Iconic brand De Vere to sell off all its premier golf clubs

Alistair Dunsmuir
By Alistair Dunsmuir May 29, 2014 10:46

Iconic brand De Vere to sell off all its premier golf clubs

De Vere has put all the golfing resorts it owns in the UK up for sale, according to newspaper reports.

de vere loch lomond

The De Vere golf course in Loch Lomond

The six golf clubs affected are all premier venues: Cameron House in Loch Lomond, Mottram Hall in Cheshire, Slaley Hall in Northumberland, Dunston Hall near Ipswich, Belton Woods in Lincolnshire and Oulton Hall near Leeds.

Cameron House alone is expected to sell for about £65 million according to Herald Scotland – nearly double the amount the Turnberry golf resort, also in Scotland, sold for just last month, in what was then one of the biggest transactions in British golfing history.

The six clubs together are expected to fetch about £160 million.

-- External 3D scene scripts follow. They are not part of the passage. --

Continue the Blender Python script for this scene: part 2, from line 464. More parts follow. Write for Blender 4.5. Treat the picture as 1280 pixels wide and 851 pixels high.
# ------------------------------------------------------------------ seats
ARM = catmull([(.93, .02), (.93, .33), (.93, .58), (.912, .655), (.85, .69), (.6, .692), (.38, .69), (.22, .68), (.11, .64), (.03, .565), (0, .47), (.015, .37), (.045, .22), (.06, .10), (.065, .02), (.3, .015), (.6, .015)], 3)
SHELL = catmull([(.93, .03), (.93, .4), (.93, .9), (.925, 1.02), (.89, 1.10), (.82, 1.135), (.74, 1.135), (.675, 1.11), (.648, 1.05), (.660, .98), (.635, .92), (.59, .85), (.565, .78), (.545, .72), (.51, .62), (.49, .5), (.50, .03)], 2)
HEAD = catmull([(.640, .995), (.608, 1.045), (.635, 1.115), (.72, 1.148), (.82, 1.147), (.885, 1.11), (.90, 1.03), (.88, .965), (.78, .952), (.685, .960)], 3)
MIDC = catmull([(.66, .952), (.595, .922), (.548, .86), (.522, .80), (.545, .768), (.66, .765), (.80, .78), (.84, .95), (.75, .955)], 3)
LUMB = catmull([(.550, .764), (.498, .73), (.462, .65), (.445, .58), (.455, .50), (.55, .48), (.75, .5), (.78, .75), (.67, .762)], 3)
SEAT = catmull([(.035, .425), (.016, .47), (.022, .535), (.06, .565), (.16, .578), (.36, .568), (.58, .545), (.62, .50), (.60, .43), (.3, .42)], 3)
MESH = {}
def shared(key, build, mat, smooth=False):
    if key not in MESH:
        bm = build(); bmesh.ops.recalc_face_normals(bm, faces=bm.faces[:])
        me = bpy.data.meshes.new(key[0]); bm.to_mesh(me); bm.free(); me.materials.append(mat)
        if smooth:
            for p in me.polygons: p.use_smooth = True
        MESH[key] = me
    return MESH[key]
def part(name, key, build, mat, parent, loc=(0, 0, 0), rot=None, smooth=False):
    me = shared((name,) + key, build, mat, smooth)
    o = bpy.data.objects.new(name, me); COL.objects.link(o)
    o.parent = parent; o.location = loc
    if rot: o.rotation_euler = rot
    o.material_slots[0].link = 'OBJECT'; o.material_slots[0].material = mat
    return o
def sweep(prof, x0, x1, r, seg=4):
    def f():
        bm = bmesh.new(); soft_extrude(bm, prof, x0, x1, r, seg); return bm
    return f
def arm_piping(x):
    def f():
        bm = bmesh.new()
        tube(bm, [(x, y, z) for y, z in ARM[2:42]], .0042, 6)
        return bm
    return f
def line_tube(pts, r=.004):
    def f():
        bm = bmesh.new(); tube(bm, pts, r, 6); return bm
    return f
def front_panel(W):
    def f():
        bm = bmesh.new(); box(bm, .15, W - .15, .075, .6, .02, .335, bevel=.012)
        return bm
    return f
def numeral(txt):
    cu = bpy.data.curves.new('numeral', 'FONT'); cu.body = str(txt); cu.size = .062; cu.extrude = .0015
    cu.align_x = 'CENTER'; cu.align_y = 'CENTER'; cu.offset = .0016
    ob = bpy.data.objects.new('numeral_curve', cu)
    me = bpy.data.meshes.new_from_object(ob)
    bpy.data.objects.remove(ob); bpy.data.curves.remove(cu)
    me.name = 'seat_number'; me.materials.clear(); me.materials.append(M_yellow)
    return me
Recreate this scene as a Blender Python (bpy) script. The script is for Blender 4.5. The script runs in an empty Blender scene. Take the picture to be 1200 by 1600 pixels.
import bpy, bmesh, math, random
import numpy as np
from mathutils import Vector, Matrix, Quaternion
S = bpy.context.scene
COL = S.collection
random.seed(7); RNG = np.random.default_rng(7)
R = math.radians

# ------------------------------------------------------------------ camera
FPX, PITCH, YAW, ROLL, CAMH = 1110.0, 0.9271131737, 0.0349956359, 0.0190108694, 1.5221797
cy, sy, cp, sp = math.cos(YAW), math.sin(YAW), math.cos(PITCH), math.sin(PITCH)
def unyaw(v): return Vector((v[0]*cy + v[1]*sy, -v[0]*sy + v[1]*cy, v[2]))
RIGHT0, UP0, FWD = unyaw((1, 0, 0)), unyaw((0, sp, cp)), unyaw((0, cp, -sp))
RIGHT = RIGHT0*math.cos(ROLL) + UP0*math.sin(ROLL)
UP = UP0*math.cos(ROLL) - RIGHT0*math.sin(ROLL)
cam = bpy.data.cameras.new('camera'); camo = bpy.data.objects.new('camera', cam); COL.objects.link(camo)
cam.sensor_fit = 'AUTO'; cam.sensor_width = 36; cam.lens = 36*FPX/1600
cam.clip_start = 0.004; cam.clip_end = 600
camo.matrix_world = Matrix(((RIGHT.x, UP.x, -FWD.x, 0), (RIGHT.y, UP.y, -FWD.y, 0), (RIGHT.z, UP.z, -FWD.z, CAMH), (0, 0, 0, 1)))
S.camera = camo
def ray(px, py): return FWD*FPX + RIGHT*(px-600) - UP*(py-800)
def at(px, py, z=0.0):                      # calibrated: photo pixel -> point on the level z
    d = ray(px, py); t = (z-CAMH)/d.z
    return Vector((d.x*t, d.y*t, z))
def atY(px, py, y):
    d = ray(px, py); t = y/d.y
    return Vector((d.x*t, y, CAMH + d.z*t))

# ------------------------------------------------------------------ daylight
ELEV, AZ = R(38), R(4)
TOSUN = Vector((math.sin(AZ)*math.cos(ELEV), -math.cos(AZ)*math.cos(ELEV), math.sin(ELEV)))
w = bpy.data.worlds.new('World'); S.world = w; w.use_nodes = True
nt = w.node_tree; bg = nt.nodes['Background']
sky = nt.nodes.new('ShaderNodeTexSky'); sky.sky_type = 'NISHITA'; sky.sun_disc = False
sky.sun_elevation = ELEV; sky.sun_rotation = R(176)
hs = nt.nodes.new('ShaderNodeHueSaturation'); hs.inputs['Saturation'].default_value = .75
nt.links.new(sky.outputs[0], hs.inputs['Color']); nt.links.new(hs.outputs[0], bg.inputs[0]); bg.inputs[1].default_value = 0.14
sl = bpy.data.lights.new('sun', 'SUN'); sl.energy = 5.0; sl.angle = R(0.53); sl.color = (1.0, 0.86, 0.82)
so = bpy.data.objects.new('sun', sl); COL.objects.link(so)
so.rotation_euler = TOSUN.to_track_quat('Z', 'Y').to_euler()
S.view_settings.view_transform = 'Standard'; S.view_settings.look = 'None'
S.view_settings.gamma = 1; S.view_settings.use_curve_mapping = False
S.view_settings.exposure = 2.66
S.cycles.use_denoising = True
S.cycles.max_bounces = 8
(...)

The Belfry, which is managed by De Vere and in 2005 was sold by it for £186 million, is not up for sale as it is now owned by US private equity firm KSL Capital Partners, which, according to the Sunday Times, will, along with a ‘clutch of private equity firms’, bid for the six clubs.

De Vere, which went into the hands of Lloyds Banking Group during the financial crisis in a £1.7 billion debt-for-equity deal of which Lloyds has written off £650 million, sold its conference division in March for £231 million and has been selling off its non-golf hotels for several months. It sold the Grand in Brighton for £50 million earlier this month for instance.

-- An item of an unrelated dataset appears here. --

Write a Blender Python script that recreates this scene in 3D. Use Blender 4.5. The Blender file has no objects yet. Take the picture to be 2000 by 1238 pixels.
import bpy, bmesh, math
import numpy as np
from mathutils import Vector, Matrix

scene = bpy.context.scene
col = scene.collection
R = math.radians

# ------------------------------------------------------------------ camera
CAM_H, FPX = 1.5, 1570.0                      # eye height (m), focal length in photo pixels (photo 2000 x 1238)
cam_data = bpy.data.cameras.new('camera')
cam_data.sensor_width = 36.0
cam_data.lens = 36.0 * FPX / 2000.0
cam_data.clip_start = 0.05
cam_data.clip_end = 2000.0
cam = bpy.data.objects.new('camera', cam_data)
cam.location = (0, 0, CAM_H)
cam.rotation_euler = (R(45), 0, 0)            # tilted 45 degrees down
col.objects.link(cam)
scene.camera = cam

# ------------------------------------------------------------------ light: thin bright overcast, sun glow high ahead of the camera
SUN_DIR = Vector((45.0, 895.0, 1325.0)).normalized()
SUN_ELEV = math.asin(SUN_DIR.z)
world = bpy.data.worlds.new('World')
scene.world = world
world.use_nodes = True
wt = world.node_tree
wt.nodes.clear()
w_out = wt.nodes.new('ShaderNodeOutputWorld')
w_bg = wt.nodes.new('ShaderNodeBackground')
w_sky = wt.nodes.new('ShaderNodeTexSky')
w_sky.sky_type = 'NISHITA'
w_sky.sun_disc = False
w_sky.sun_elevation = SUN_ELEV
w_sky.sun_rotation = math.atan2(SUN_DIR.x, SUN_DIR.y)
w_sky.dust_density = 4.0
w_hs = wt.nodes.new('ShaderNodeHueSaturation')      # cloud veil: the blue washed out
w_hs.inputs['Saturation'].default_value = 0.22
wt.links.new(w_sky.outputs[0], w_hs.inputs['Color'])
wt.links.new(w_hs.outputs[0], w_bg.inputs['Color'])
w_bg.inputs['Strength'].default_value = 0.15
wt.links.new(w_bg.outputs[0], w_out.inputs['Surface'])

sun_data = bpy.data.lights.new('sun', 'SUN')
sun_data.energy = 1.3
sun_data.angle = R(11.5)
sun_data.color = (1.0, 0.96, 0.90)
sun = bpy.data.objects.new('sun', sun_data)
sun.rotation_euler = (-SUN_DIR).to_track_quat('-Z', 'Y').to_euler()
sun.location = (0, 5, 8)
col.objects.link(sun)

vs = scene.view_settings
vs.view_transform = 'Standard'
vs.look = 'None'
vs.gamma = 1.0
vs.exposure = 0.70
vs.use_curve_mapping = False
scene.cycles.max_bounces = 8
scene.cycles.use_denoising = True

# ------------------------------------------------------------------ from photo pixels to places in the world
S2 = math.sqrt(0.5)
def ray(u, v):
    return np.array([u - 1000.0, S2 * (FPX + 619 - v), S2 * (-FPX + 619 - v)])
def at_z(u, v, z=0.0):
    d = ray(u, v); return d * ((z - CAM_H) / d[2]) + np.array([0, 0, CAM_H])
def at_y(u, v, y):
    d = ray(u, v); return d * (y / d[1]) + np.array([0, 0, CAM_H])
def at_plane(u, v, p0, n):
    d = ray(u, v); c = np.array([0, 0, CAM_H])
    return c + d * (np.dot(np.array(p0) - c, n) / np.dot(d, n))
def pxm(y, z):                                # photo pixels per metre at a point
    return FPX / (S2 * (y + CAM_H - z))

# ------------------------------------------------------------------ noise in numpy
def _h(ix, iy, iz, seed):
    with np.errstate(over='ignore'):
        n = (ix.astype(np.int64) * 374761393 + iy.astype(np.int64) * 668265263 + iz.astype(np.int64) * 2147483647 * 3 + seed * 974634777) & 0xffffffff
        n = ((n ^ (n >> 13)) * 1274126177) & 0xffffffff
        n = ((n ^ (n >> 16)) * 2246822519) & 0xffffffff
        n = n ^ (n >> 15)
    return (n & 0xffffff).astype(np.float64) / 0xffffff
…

De Vere Slaley Hall (Priestman Course)

De Vere Slaley Hall (Priestman Course)

Lloyds brought in Andrew Coppel, the former Queens Moat Houses chief executive, as De Vere’s CEO, and he said last year: “It was agreed with Lloyds in December 2011, soon after I joined De Vere, that we would work toward crystallising the value of the business over a three to four-year period.”

During the financial crisis the group set up the highly successful reciprocal and flexible membership De Vere Club, which allows golfers to play at various courses managed by the group. Earlier this year it announced it had set up a new reciprocal scheme, ‘The Country Club’, in which golfers could effectively join all six De Vere golf clubs for just £1,250. The group has also invested heavily in its golf clubs over the last couple of years. A spokesman said De Vere had no comment to make following the newspaper revelations. However, he added that De Vere is marking the success of Colin Montgomerie, a ‘golf ambassador’ for the company who won the Senior PGA Championship recently, by offering anyone who joins either The Country Club or De Vere Club before June 12 the chance to win signed merchandise and a lesson from Montgomerie.